Chez Red Bee Media / Ericsson, la principale mesure de contrôle qualité mise en place pour garantir l’exactitude des sous-titres en direct est l’examen détaillé du travail des sous-titreur.euse.s. Dans l’aile britannique des opérations, établie depuis longtemps, les sous-titreur.euse.s sont examiné.e.s trois fois par mois: une fois par eux.elles-mêmes, une fois par un.e pair.e, et une fois par le personnel de soutien. Au cours de la dernière année, la direction des opérations nord-américaines a éliminé les examens par les pair.e.s et les autos-examens, et a éliminé le système qui assurait qu’une grande variété du travail était révisée. Les sous-titreur.euse.s ne disposent par conséquent que de très peu d’informations sur les améliorations à apporter à leur travail.

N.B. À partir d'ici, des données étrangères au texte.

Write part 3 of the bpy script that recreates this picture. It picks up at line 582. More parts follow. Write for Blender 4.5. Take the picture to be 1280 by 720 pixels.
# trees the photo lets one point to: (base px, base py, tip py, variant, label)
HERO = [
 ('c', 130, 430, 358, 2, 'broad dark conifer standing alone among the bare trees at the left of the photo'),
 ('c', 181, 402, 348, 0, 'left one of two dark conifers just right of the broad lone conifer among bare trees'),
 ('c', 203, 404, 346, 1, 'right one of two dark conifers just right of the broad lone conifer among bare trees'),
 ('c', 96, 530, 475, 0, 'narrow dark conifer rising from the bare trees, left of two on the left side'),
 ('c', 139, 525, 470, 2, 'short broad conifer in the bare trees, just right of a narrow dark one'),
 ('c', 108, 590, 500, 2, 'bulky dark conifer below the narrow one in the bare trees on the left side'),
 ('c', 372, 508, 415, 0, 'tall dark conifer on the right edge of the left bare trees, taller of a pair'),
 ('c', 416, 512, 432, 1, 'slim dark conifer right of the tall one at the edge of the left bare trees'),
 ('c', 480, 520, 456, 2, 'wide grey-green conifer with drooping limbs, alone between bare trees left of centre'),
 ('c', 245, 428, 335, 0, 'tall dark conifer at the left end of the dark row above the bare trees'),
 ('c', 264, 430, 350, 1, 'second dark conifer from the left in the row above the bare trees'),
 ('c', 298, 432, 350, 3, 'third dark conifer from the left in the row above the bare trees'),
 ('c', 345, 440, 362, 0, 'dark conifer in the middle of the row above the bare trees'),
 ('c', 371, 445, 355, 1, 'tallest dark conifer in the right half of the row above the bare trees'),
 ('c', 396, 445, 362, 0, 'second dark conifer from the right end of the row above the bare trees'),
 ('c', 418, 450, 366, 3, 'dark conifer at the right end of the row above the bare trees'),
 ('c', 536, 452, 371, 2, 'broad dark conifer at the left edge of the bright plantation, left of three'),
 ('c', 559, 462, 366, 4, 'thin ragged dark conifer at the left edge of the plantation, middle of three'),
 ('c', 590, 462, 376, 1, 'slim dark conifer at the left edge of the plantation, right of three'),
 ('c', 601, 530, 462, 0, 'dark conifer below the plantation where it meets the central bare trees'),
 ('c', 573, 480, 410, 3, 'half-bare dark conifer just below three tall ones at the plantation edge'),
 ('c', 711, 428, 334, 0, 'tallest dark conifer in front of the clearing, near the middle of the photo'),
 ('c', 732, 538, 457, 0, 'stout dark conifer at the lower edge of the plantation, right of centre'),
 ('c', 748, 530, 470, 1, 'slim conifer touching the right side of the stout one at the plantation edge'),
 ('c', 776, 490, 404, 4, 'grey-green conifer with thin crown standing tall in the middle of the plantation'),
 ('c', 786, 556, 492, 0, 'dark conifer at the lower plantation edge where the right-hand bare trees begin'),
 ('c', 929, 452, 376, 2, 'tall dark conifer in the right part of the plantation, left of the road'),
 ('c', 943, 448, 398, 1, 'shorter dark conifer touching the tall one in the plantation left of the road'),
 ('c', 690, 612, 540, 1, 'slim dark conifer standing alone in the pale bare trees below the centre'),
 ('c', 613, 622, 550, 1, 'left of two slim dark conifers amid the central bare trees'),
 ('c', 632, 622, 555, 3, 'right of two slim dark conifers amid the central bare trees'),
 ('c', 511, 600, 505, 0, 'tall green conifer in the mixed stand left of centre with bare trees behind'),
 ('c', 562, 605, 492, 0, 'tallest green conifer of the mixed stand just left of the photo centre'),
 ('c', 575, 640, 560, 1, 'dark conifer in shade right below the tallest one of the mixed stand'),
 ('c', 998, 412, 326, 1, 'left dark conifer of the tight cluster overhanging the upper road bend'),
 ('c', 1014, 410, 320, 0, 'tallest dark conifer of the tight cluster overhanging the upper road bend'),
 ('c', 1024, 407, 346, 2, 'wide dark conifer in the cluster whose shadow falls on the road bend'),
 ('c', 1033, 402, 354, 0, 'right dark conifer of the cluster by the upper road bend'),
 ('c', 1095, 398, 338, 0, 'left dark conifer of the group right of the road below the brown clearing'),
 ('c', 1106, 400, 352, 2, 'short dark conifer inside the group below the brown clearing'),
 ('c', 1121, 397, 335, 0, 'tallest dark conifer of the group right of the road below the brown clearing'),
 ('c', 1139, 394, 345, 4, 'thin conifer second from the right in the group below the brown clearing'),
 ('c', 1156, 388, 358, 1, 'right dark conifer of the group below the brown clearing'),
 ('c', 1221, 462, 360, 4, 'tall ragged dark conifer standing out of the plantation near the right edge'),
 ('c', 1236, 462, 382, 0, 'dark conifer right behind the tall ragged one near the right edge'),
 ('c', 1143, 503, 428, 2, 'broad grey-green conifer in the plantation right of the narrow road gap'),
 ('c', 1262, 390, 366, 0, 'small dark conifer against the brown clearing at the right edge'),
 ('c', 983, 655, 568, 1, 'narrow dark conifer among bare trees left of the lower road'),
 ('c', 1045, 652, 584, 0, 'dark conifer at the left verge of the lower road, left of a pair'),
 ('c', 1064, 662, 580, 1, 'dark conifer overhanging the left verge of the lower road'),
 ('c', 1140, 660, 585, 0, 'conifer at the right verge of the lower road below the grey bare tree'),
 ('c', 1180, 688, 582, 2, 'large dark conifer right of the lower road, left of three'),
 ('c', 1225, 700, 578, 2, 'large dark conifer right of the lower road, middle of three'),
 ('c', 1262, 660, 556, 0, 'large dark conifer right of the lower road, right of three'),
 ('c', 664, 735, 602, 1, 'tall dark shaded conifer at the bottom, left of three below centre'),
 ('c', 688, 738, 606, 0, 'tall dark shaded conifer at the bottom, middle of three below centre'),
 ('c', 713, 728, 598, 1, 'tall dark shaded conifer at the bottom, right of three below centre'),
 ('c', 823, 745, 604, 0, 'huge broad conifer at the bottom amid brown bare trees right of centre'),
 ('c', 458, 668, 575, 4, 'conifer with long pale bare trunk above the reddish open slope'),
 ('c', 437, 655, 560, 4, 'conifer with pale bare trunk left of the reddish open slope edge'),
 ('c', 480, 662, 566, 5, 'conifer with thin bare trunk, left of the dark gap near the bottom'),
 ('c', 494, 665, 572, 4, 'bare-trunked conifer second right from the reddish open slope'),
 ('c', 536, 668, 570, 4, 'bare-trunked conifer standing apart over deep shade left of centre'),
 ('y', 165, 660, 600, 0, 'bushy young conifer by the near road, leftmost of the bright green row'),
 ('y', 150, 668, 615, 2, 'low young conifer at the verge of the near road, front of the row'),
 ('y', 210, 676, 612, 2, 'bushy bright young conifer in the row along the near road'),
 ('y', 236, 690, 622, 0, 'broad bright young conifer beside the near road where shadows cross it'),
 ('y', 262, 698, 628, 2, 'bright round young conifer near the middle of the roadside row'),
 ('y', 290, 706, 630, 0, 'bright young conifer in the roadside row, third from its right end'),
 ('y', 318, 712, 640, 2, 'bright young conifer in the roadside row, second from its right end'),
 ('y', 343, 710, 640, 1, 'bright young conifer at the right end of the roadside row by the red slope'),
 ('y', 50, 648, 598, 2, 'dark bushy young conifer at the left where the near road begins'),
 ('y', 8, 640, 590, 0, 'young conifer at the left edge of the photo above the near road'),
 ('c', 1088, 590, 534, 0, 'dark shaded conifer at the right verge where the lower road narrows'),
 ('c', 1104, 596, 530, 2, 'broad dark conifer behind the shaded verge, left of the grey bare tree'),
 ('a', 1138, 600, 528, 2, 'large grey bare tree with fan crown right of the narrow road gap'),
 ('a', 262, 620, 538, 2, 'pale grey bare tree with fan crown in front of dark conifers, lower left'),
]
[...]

Un problème de contrôle de qualité me semble particulièrement flagrant. Il s’agit du cas d’un.e employé.e daltonien.ne qui avait de la difficulté à coloriser du texte pour les émissions britanniques. Cet.te employé.e s’est fait dire à plusieurs reprises que des accommodements d’accessibilité ne seraient pas fournis aux travailleur.se.s parce que la coloration du texte n’est pas une haute priorité pour les diffuseurs. Il convient de noter que les téléspectateur.rice.s, et non les diffuseurs, sont les utilisateur.rice.s de sous-titres. Dans de nombreuses régions, les changements de couleur sont la seule méthode utilisée pour indiquer un changement de locuteur. Le.a téléspectateur.rice a le droit de s’attendre à ce que les sous-titreur.euse.s essaient au moins d’utiliser les couleurs avec précision. Dans ce cas, la direction de Red Bee Media / Ericsson échoue doublement: elle échoue face à ses téléspectateur.rice.s ainsi que face à ses employé.e.s. L’attitude blasée de la direction des Services d’accès envers ses responsabilités en matière d’accessibilité à l’égard de ses propres employé.e.s donne une idée troublante de son attitude à l’égard des services d’accessibilité en général.

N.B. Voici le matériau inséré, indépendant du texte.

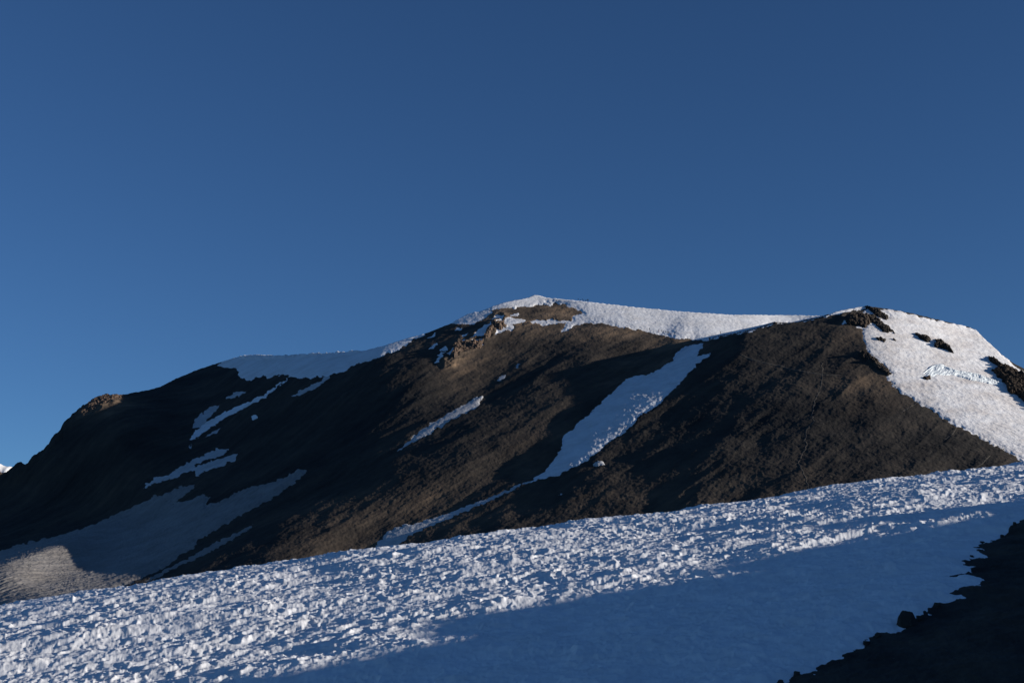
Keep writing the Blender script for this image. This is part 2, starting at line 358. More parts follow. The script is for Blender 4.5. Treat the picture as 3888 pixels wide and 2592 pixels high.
# ---- snow and outcrop outlines -------------------------------------------------
G_P = 'snow patches on the dark mountain face'
SNOWS = [
 ('snow_patch', 'S', 2.2, .1, z1([(1630, 270), (1645, 292), (1700, 304), (1780, 308), (1900, 301), (1960, 292), (2100, 282), (2352, 262), (2500, 245), (2352, 200), (1700, 240)]), 'thin sunlit snow rim on the left skyline above the long grey band', 'snow patch', G_P),
 # name, material, thickness, rough amplitude, outline, label, category, group
 ('snowfield', 'S', .7, .15, z7([(600, 100), (640, 300), (680, 296), (790, 285), (880, 268), (960, 262), (1100, 252), (1200, 245), (1300, 228), (1420, 235), (1490, 212), (1390, 196)]) +
   z9([(330, 150), (430, 168), (520, 205), (600, 245), (628, 270), (540, 285), (510, 305), (512, 345), (430, 362), (360, 355), (250, 345), (110, 350), (45, 357), (60, 375), (110, 370), (160, 405), (230, 400), (260, 387), (420, 378), (442, 395),
       (380, 465), (390, 492), (425, 478), (480, 425), (530, 393), (640, 382), (740, 377), (870, 387), (1050, 422), (1200, 447), (1350, 477), (1500, 515), (1620, 540), (1750, 545), (1900, 566), (2010, 575)]) +
   [(2737, 1279), (2804, 1268), (2842, 1259), (2898, 1243), (2942, 1228), (2970, 1231), (2997, 1231), (3030, 1228), (3074, 1217), (3119, 1208), (3150, 1196), (3180, 1182), (3198, 1120), (3196, 1000), (1800, 1000)],
   'bright summit snowfield running right from the peak behind the scree ridge', 'snowfield', None),
 ('snowfield', 'D', .7, .15, z3([(1362, 229), (1450, 234), (1560, 257), (1700, 293), (1850, 323), (1985, 350), (2022, 360), (2100, 428), (2200, 528), (2260, 590), (2352, 665), (2700, 900), (2900, 1700),
   (2500, 1380), (2352, 1278), (2200, 1185), (2000, 1082), (1880, 1027), (1790, 968), (1720, 915), (1660, 890), (1600, 847), (1500, 792), (1440, 737), (1405, 692), (1440, 672), (1420, 642), (1370, 602), (1310, 560), (1280, 525), (1270, 480), (1250, 440), (1250, 390), (1235, 365),
   (1190, 345), (1250, 352), (1290, 330), (1330, 318), (1240, 262), (1260, 235), (1310, 235), (1400, 285), (1425, 280), (1400, 258), (1378, 240)]),
   'sunlit dusty snow slope on the right flank behind the dark scree cone', 'snowfield', None),
 ('snow_patch', 'S', .6, .1, z7([(280, 300), (300, 425), (330, 437), (400, 445), (500, 450), (600, 430), (680, 400), (760, 345), (790, 315), (740, 290), (640, 300), (560, 200)]), 'smooth blue shaded snow shoulder on the skyline left of the peak', 'snow patch', G_P),
 ('snow_patch', 'S', .5, .1, z1([(1500, 347), (1530, 300), (1640, 200), (2352, 150), (2900, 50), (2912, 129), (2732, 229), (2582, 294), (2452, 329), (2352, 382), (2240, 415), (2160, 430), (2090, 425), (2050, 438), (2030, 415), (1985, 422), (1880, 510), (1800, 572), (1700, 622),
    (1560, 692), (1450, 762), (1335, 850), (1295, 852), (1340, 795), (1400, 745), (1550, 660), (1700, 595), (1790, 552), (1860, 508), (1990, 412), (1940, 400), (1830, 432), (1812, 405), (1700, 450), (1640, 410), (1630, 362)]), 'long blue-grey snow band under the left skyline with one thin streak running down', 'snow patch', G_P),
 ('snow_patch', 'P', .4, .1, z1([(2000, 558), (2105, 490), (2200, 448), (2250, 408), (2275, 420), (2150, 507), (2050, 550)]), 'thin snow streak just right of the long grey band', 'snow patch', G_P),
 ('snow_patch', 'P', .4, .1, z1([(1545, 572), (1600, 533), (1695, 510), (1625, 562)]), 'small snow lens above the long thin streak on the left mountain', 'snow patch', G_P),
 ('snow_patch', 'P', .4, .1, z1([(1328, 772), (1350, 700), (1430, 638), (1515, 608), (1465, 670), (1430, 705), (1390, 768)]), 'leaf shaped snow patch left of the long thin streak', 'snow patch', G_P),
 ('snow_patch', 'S', .5, .1, z1([(1726, 692), (1748, 678), (1764, 700), (1742, 714)]), 'tiny bright snow dot right of the long thin streak', 'snow patch', G_P),
 ('snow_patch', 'P', .4, .1, z1([(1405, 840), (1440, 806), (1525, 766), (1480, 806)]), 'narrow snow sliver just under the foot of the long thin streak', 'snow patch', G_P),
 ('snow_patch', 'P', .4, .1, z1([(1290, 916), (1322, 886), (1312, 918)]), 'tiny snow wedge above the ragged twin lobed patch', 'snow patch', G_P),
 ('snow_patch', 'P', .5, .2, z1([(975, 1188), (1050, 1120), (1160, 1088), (1270, 1018), (1380, 965), (1500, 908), (1575, 913), (1540, 945), (1480, 975), (1420, 990), (1330, 1030), (1340, 1040), (1440, 1005), (1540, 970), (1635, 955), (1620, 990), (1530, 1022), (1450, 1052), (1350, 1100), (1330, 1060), (1260, 1075), (1230, 1105), (1130, 1132), (1050, 1158)]), 'ragged twin lobed snow patch above the grey glacier on the left mountain', 'snow patch', G_P),
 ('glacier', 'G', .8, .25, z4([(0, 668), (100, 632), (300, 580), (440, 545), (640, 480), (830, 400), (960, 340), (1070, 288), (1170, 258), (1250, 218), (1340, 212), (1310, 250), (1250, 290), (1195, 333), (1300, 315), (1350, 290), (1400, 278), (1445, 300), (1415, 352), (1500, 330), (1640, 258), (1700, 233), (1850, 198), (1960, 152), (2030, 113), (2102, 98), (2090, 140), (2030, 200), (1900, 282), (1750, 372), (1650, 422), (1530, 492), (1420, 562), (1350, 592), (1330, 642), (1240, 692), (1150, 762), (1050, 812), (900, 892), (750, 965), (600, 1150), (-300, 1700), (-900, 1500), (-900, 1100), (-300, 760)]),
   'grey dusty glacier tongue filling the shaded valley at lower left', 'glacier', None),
 ('snow_patch', 'G', .4, .1, z4([(1000, 872), (1130, 788), (1250, 738), (1400, 648), (1520, 588), (1640, 528), (1742, 478), (1700, 524), (1560, 606), (1400, 696), (1240, 766), (1100, 840)]), 'thin grey snow streak right of the glacier tongue', 'snow patch', G_P),
 ('snow_patch', 'P', .5, .05, z2([(355, 1213), (460, 1128), (570, 1038), (680, 973), (760, 923), (850, 878), (930, 822), (958, 824), (940, 882), (900, 912), (820, 957), (740, 992), (650, 1052), (540, 1112), (450, 1162)]), 'slanting pale snow tongue alone on the middle of the dark face', 'snow patch', G_P),
 ('snow_patch', 'P', .4, .1, z2([(1066, 714), (1088, 685), (1118, 680), (1092, 708)]), 'small snow speck above the slanting middle tongue', 'snow patch', G_P),
 ('snow_patch', 'P', .4, .1, z2([(1184, 626), (1208, 602), (1224, 602), (1206, 624)]), 'smallest snow speck below the sunlit brown crags', 'snow patch', G_P),
 ('snow_couloir', 'C', .8, .24, z2([(2480, 462), (2440, 530), (2400, 562), (2522, 533), (2440, 600), (2345, 700), (2300, 745), (2250, 792), (2150, 900), (2050, 952), (1960, 1052), (1830, 1132), (1760, 1202), (1700, 1243), (1600, 1298), (1500, 1353), (1420, 1378), (1340, 1402), (1250, 1436), (1300, 1402), (1385, 1362), (1420, 1312), (1480, 1238), (1500, 1200), (1520, 1158), (1515, 1105), (1590, 1058), (1610, 1028), (1640, 988), (1690, 968), (1740, 908), (1780, 878), (1830, 828), (1870, 788), (1950, 718), (2000, 688), (2090, 688), (2150, 658), (2270, 588), (2290, 538), (2352, 488)]),
   'wide rough snow couloir between the dark face and the scree cone', 'snow couloir', None),
 ('snow_patch', 'P', .45, .1, z2([(1400, 1362), (1405, 1374), (1200, 1454), (1060, 1522), (850, 1612), (720, 1665), (560, 1735), (450, 1790), (370, 1855), (250, 1990), (60, 2030),
    (170, 1913), (280, 1793), (330, 1743), (430, 1703), (500, 1698), (700, 1643), (800, 1598), (1050, 1512), (1130, 1482), (1180, 1454), (1280, 1410)]), 'thin bluish snow strip in the gully below the wide couloir, widening at its foot', 'snow patch', G_P),
 ('snow_patch', 'P', .5, .25, z2([(1722, 1286), (1740, 1264), (1790, 1258), (1800, 1292), (1752, 1304)]), 'small crumbly snow patch right of the lower end of the couloir', 'snow patch', G_P),
 ('snow_patch', 'P', .4, .1, z2([(1482, 1504), (1500, 1492), (1508, 1508)]), 'tiny snow dot on the scree below the couloir', 'snow patch', G_P),
 ('snow_patch', 'S', .5, .1, z7([(76, 606), (118, 560), (156, 542), (122, 602)]), 'small snow patch near the left skyline slope, highest of the left column', 'snow patch', G_P),
 ('snow_patch', 'S', .5, .1, z7([(76, 736), (128, 678), (186, 662), (142, 714)]), 'small slanted snow patch at far left of the crag patches', 'snow patch', G_P),
 ('snow_patch', 'S', .5, .1, z7([(196, 760), (248, 708), (304, 696), (282, 744)]), 'rounded snow patch left of the lowest sunlit crags', 'snow patch', G_P),
 ('snow_patch', 'S', .5, .1, z7([(286, 800), (328, 733), (404, 702), (372, 762), (322, 806)]), 'snow patch touching the left edge of the lowest sunlit crags', 'snow patch', G_P),
 ('snow_patch', 'S', .5, .1, z7([(130, 876), (178, 830), (205, 800), (176, 800), (220, 770), (276, 763), (262, 792), (218, 828), (212, 862)]), 'lowest S shaped snow patch left of the crags', 'snow patch', G_P),
 ('snow_patch', 'S', .5, .1, z7([(446, 584), (498, 552), (536, 546), (512, 578)]), 'small snow lens left of the white snow tongue among crags', 'snow patch', G_P),
 ('snow_patch', 'S', .5, .1, z7([(360, 530), (400, 497), (466, 484), (402, 522)]), 'narrow snow lens just under the shaded skyline shoulder', 'snow patch', G_P),
 ('snow_patch', 'S', .6, .15, z7([(550, 604), (600, 538), (700, 468), (785, 426), (765, 480), (722, 512), (733, 560), (700, 604), (620, 592)]), 'large blue shaded snow tongue left of the brown crag tower', 'snow patch', G_P),
 ('snow_patch', 'S', .6, .15, z7([(550, 640), (600, 626), (676, 620), (672, 648), (610, 658)]), 'sunlit snow ledge under the large blue shaded tongue', 'snow patch', G_P),
 ('snow_patch', 'S', .6, .15, z7([(464, 724), (500, 688), (696, 670), (690, 684), (575, 708), (562, 728), (500, 742)]), 'bright snow ledge with a long right tail, lowest among the brown crags', 'snow patch', G_P),
 ('snow_patch', 'S', .5, .1, z7([(776, 404), (850, 348), (924, 352), (902, 392), (820, 402)]), 'upper blue snow strip above the brown crag tower', 'snow patch', G_P),
 ('snow_patch', 'S', .5, .1, z7([(806, 438), (840, 405), (918, 400), (926, 438)]), 'rounded snow patch directly left of the bright horizontal ledge', 'snow patch', G_P),
 ('snow_patch', 'S', .7, .2, z7([(930, 442), (934, 405), (960, 388), (1165, 392), (1165, 416), (1090, 432), (1010, 450), (1045, 490), (1000, 522), (930, 520), (880, 556), (842, 564), (818, 480), (840, 480), (870, 500), (905, 495), (932, 500), (960, 470)]), 'brightest snow patch at the brown crags, flat on top with a ragged lobe below', 'snow patch', G_P),
 ('snow_patch', 'S', .5, .1, z7([(976, 356), (1020, 330), (1055, 326), (1094, 345), (1050, 354)]), 'small bright snow lens on the brown scree under the peak', 'snow patch', G_P),
 ('snow_patch', 'S', .5, .1, z7([(434, 644), (480, 618), (524, 624), (500, 644)]), 'small snow lens left of the sunlit ledge', 'snow patch', G_P),
 ('snow_patch', 'S', .5, .15, z3([(965, 281), (1100, 256), (1200, 233), (1260, 222), (1290, 205), (1240, 160), (1000, 180)]), 'thin sunlit snow strip along the skyline of the scree cone', 'snow patch', G_P),
 ('snow_patch', 'S', .5, .1, z3([(455, 388), (475, 372), (525, 364), (500, 378)]), 'small snow sliver on the left edge of the cone skyline', 'snow patch', G_P),
 ('snow_patch', 'S', .5, .1, z3([(555, 344), (590, 330), (618, 328), (596, 344)]), 'tiny snow sliver just left of the cone knob', 'snow patch', G_P),
 ('snow_patch', 'S', .5, .1, z3([(1250, 258), (1270, 236), (1312, 236), (1300, 258), (1270, 266)]), 'small snow hollow between the crags on top of the cone', 'snow patch', G_P),
 ('snow_patch', 'S', .5, .1, z3([(1090, 330), (1120, 318), (1150, 326), (1120, 334)]), 'thin snow sliver left of the crags at the cone top', 'snow patch', G_P),
]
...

Désintérêt pour de possibles améliorations

Ces coupures, de même que la suppression d’un bulletin informant les travailleur.euse.s sur le secteur des services d’accès en général, soulignent le désintérêt de la direction à fournir des services d’accès de haute qualité à ses clients. La direction de Red Bee Media  et des services d’accès d’Ericsson a clairement indiqué que beaucoup des diffuseurs pour lesquels nous produisons des sous-titres ne se soucient pas de la qualité des sous-titres, et ont souvent utilisé ce raisonnement pour justifier les décisions visant à réduire ou éliminer les mesures de contrôle de qualité mentionnées plus haut. Le mépris de la direction de Red Bee Media / Ericsson pour les téléspectateur.rice.s qui utilisent son produit est clair.

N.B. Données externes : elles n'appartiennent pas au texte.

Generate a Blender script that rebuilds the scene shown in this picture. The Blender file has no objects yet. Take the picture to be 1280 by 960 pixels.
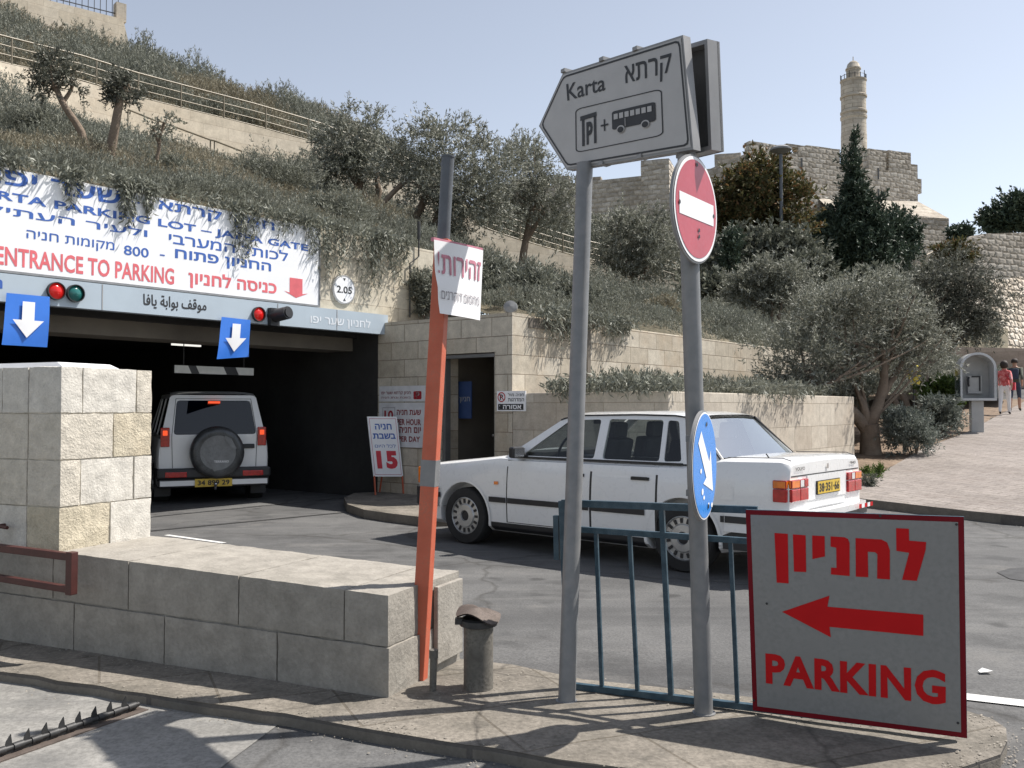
import bpy, bmesh, math, random
import numpy as np
from mathutils import Vector, Matrix, Euler, noise as mn
from mathutils.geometry import delaunay_2d_cdt
R = math.radians
random.seed(7)
rng = np.random.default_rng(11)
SC = bpy.context.scene
COL = SC.collection

# ------------------------------------------------------------------ camera, world, sun, exposure
EYE, FPX, HOR = 1.52, 1150.0, 510.0
PITCH = math.atan((HOR - 480.0) / FPX)
cam_d = bpy.data.cameras.new('camera'); cam_d.sensor_width = 36.0
cam_d.lens = 36.0 * FPX / 1280.0; cam_d.clip_start = 0.1; cam_d.clip_end = 3000
cam = bpy.data.objects.new('camera', cam_d); COL.objects.link(cam)
cam.location = (0, 0, EYE); cam.rotation_euler = (R(90) + PITCH, 0, 0)
SC.camera = cam

SUN_EL = R(55); SUN_AZ = math.atan2(0.95, 0.31)          # azimuth measured from +Y towards +X
w = bpy.data.worlds.new('World'); SC.world = w; w.use_nodes = True
wn = w.node_tree; bg = wn.nodes['Background']
sky = wn.nodes.new('ShaderNodeTexSky'); sky.sky_type = 'NISHITA'; sky.sun_disc = False
sky.sun_elevation = SUN_EL; sky.sun_rotation = SUN_AZ
sky.air_density = 1.0; sky.dust_density = 1.2; sky.ozone_density = 1.6; sky.altitude = 700
hs = wn.nodes.new('ShaderNodeHueSaturation'); hs.inputs['Saturation'].default_value = .51; wn.links.new(sky.outputs[0], hs.inputs['Color']); wn.links.new(hs.outputs[0], bg.inputs[0]); bg.inputs[1].default_value = 0.097
sun_d = bpy.data.lights.new('sun', 'SUN'); sun_d.energy = 4.2; sun_d.angle = R(0.5); sun_d.color = (1.0, 0.945, 0.88)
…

Lorsque les travailleur.euse.s sont informé.e.s que l’amélioration de leur travail est une perte de temps, il y a quelque chose qui cloche – lorsque les téléspectateur.rice.s dans les communautés sourdes et malentendantes sont lésé.e.s par une priorité placée sur les profits aux dépens des individus, la blessure est doublement honteuse.

 

Le syndicat des sous-titreuses et des sous-titreurs de Montréal cherche actuellement à négocier sa première convention collective avec Red Bee Media / Ericsson, une entreprise qui a refusé de négocier à compter du 21 mars 2018. Les travailleur.euse.s demandent des salaires équitables et des pauses fondées sur les opérations globales, et la fin du modèle des quarts de travail exténuants présentement en place.

 

Solidarité,

Le syndicat des sous-titreuses et des sous-titreurs de Montréal.